The many storylines sometimes alternate with clear cuts, others converge into one another, or are resumed after pages, cross completely, only partially, not at all, and it isn’t important if something remains unresolved, unclear, vague: after all who are we to understand eveything of the silly complexity that surrounds us? It’s easier to be carried away, stunned by the flow of ideas and by the whirlwind of gags that follow each other relentlessly, while we laugh almost at every page and make our way through references to artists, groups and art movements of the last hundred and a half years, in a system of special guests and flashbacks that intertwines with narration without ever being an end in itself. Art Comic comes out for the same publisher and in the same year of Sabrina but represents its complete opposite. While in Drnaso the characters seem deliberately emotionless, nearly without facial expressions, in Thurber they look caricatural, exaggerated, hilarious and beatifully designed one by one. While Drnaso regulates everything through an obsessive logic, Thurber gives rise to an unbridled explosion of creativity: he is deeply interested in building a narrative but he likes to develop a loose structure, so that his book looks totally different from the usual “graphic novel” people are used to see in bookstores today.

Thurber’s endings are often sudden, almost cut off, and never definitive, as in the tradition of post-modern literature.
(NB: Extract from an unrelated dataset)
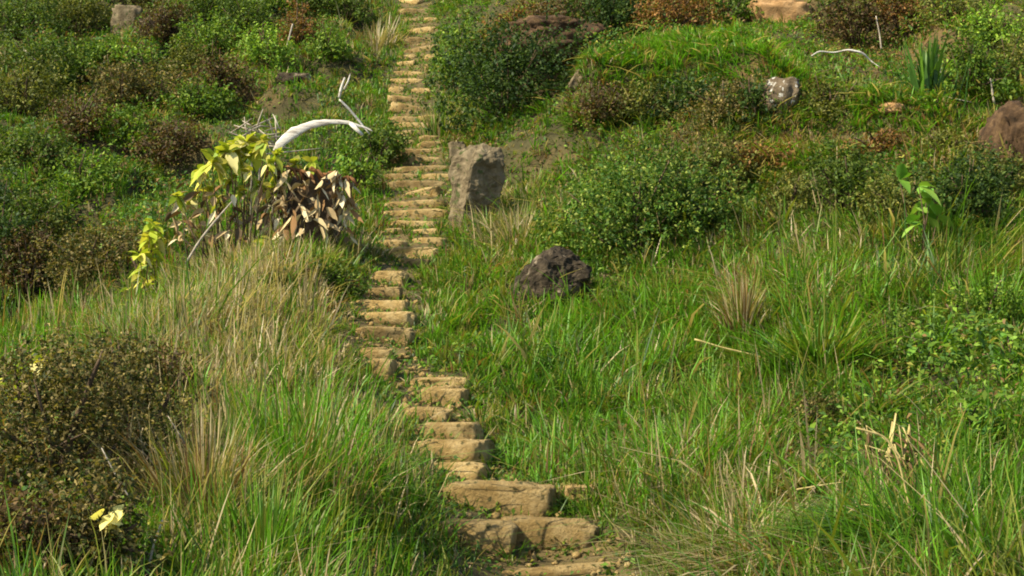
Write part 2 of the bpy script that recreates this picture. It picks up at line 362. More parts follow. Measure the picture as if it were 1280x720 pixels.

In the comic book edition of Art Comic, Cupcake figured out – after an encounter with Mr. Colostomy, the talking horse recurring in every Thurber’s comic – how to turn a toilet bowl into gold, finding members of Gelatin art group inside it. When they invite Cupcake to join them, he dives into the toilet, as in Trainspotting via the Atalante by Jean Vigo. Put at the end of Art Comic #5, this was an unexpected ending, even for Thurber, since a lot of narrative threads remained totally unsolved. I spent months wondering (while I was also thinking about something else, of course) if it was really over and so it was a pleasant surprise to discover a never-seen-before sixth chapter of 33 pages, which leads to the conclusion (or almost) of the story. In the book you’ll find even some new “special contents”, i.e. 6 pages in which the characters and Thurber himself reflect on the story we’ve just finished to read. Instead we can’t find in the book the beautiful essay/editorial written by Thurber for the fourth issue of the series on the theme of the mystifying historicization of art. But these are minor details for those who haven’t still read Art Comic and, if you are among them, you’ve to do it as soon as possible. As expected, it is absolutely my best of 2018, without competitors.